Sunday, February 17, 2013

The first time I read discusions of "comparative advantage" I thought immediately of the importance of redundancy for stable systems: efficient systems are fragile; stable systems have high levels of redundancy.

I thought these things were truisms. That's why I've had so much trouble (and this is going back years) following arguments predicated on thinking they weren't. [Taleb etc. here]

Economists and philosophers who defend efficiency defend it as a value system, a type of morality that they associate with science and engineering. But they're not engineers.

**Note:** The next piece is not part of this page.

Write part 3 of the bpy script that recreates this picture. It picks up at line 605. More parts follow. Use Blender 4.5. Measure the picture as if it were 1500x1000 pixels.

Writers of financial contracts are called Financial Engineers. And Joseph Yellow Kid Weil was a confidence engineer.

continuing
Leiter, in his post on Dworkin, includes among others a link to a symposium on one of Dworkin's papers [the link to the original paper is dead, but it's available here: pdf], and to his own "review essay" of recent books by and about Dworkin. The Theory of Esoteric Law for me puts the final nails in the coffin of every argument Leiter or Hart could make on the philosophy of law.  Dworkin's evasiveness is part and parcel of the general inability on the part of philosophers to admit to defending an idea to the extent of it being a form of ideological commitment, but besides that Dworkin's arguments describe pretty much the way things actually work. We create and defend narratives and try to find the "right" way to continue them. We try to justify those narratives and those decisions to those around us. Courts may invent new doctrines but the justification of those doctrines is always predicated on them being seen as the continuation of a tradition. They must be recognized, and recognition is a process of situating the unknown among the known. The focus is on continuity not change. Those who pretend that they themselves are not the product of culture will also pretend that their decisions are removed from it. Others will defend their cultural assumptions without being able or willing to articulate them. Scalia won't be remembered as he'd want to be and his desire, and the record of his social interactions, needs to be considered a part of the cultural and linguistic process of law.

Dworkin begins his response to Simon Blackburn by saying "Blackburn doesn't like lawyers…"
Hart was a barrister for 8 years but unlike Dworkin seems not to learned much from it.

"The argument with Balkin is whether we need to sacralize questions in order to avoid sacralizing things."